O tempo de duração de uma prisão preventiva equivocadamente decretada faz destruir aquilo que de mais caro temos no Estado democrático. A dignidade da pessoa humana parece estar desprezada. E as próprias vítimas desses erros judiciários fizeram ecoar sua voz sobre as agruras do cárcere injusto.
Então, a jurisprudência mudou, o seminário veio mudar a cultura, jovens negros e periféricos, injustiçados por reconhecimentos errôneos, tiveram espaço e voz ativa. Seria esse o fim da história? Como num conto de fadas infantil, todos viveremos felizes para sempre?
Não, a leitura não é bem essa! O próprio Superior Tribunal de Justiça, em 2023, já havia divulgado pesquisa que mostra a resistência à adoção da jurisprudência sobre reconhecimento de pessoas pelos juízos de primeiro grau.
Isso não é novidade, mas mais uma vez nos mostra o quanto lenta é a mudança no cenário jurídico. Mas não é só. Além de lutarmos por mudar dogmas do ado, o futuro também releva seus próprios percalços.
Também não podemos esquecer que o reconhecimento de pessoas tem uma fragilidade insuperável, inerente à falibilidade dos sentidos e da memória e ainda, da forma como é produzido (disciplina jurídica e práticas) no Brasil. Por isso é preciso que se advirta: por mais qualificado que seja um eventual ‘protocolo’ de redução de danos, que incorpore as recomendações trazidas pela psicologia cognitiva, sempre haverá uma fragilidade inerente e insuperável no reconhecimento pessoal.
Daí a cautela com que deve ser valorado, exigindo elementos externos de corroboração, jamais sendo a única prova usada para condenação. Também não é suficiente a rotineira fórmula empregada em muitos julgados: palavra da vítima + reconhecimento pessoal feito pela vítima = (in)suficiência probatória.
Sublinhe-se: não há suficiência probatória para um juízo condenatório porque não se rompe com a circularidade ‘palavra da vítima’. É preciso outros elementos probatórios que corroborem a palavra da vítima (= reconhecimento feito pela vítima), para que se tenha uma qualidade epistêmica da prova com suficiência para sustentar um juízo condenatório racional e com um mínimo de confiabilidade.
Portanto, mesmo melhorando muito a “forma” (e isso é imprescindível), o ponto chave está valoração: não se pode atribuir ao reconhecimento pessoal um valor decisivo, jamais.

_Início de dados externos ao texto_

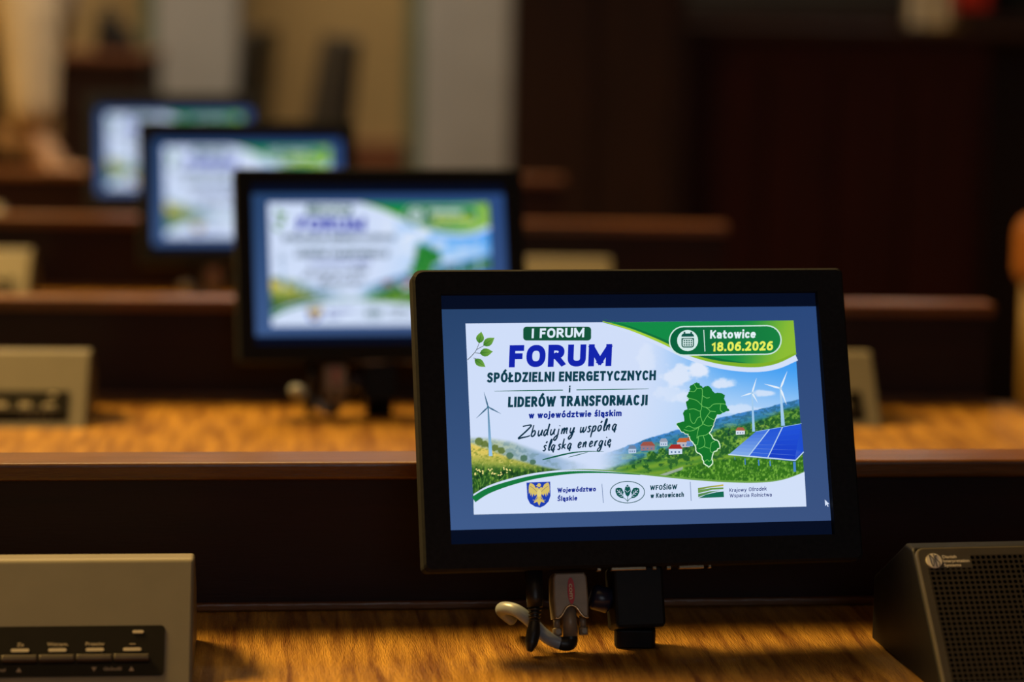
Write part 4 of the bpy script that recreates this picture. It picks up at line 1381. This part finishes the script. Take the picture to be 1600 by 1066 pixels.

A fragilidade e falibilidade da memória e dos sentidos humanos sempre estarão presentes.
O uso da inteligência artificial tampouco é solução neste terreno, já que o rosto negro não é lido pelos sistemas regimentados pela inteligência artificial. A perpetuação das atitudes racistas e de sua criminalização revelada nas decisões judiciais acarretam anos de prisões injustas e destruição de famílias inteiras. Isso não pode deixar de tocar o coração das pessoas. A pena transcende. A cor, que antes era apontada como pressuposto para prisões em flagrante, hoje está estampada nas ‘capas’ dos processos.
Baixa participação
Os desafios para a qualificação da investigação criminal e da produção da prova penal parecem desconsiderar que temos pressa. Assim como é imprescindível o fortalecimento da Defensoria Pública, responsável pela defesa da grande maioria dos processos em que pobres e negros desfilam suas dores, que teve menção tímida nas falas de alguns componentes das mesas.
E, por fim, não se pode deixar de notar que, a despeito de o seminário se destinar a membros das mais diversas carreiras jurídicas e advocacia criminal, a diminuta presença dos membros do Ministério Público foi sentida. Um silêncio eloquente.
Precisamos de um Ministério Público voltado aos ideais constitucionais e democráticos para mudar verdadeiramente uma cultura. Isso faz parte de seu mister de proteger a sociedade. Os jovens negros, pobres e periféricos punidos por reconhecimentos injustos também são sociedade. Precisamos buscar caminhos alternativos e, isso só se faz verdadeiramente quando defesa, acusação, autoridade policial e justiça estão irmanados no mesmo propósito.
Mas, preferimos terminar como o fez o ministro Rogério Schietti Cruz, citando um conterrâneo de uma das autoras deste artigo, o cearense Belchior, na bela canção Como Nossos Pais:
Viver é melhor que sonhar
Eu sei que o amor é uma coisa boa
Mas também sei que qualquer canto
É menor do que a vida de qualquer pessoa.
Minha dor é perceber
Que apesar de termos feito tudo o que fizemos
Ainda somos os mesmos e vivemos
Ainda somos os mesmos e vivemos.
Como os nossos pais
Mas é você que ama o ado e que não vê
É você que ama o ado e que não vê
Que o novo sempre vem
Ainda somos os mesmos. A cultura jurídica ainda não mudou. Mas o novo sempre vem. Tenhamos esperança.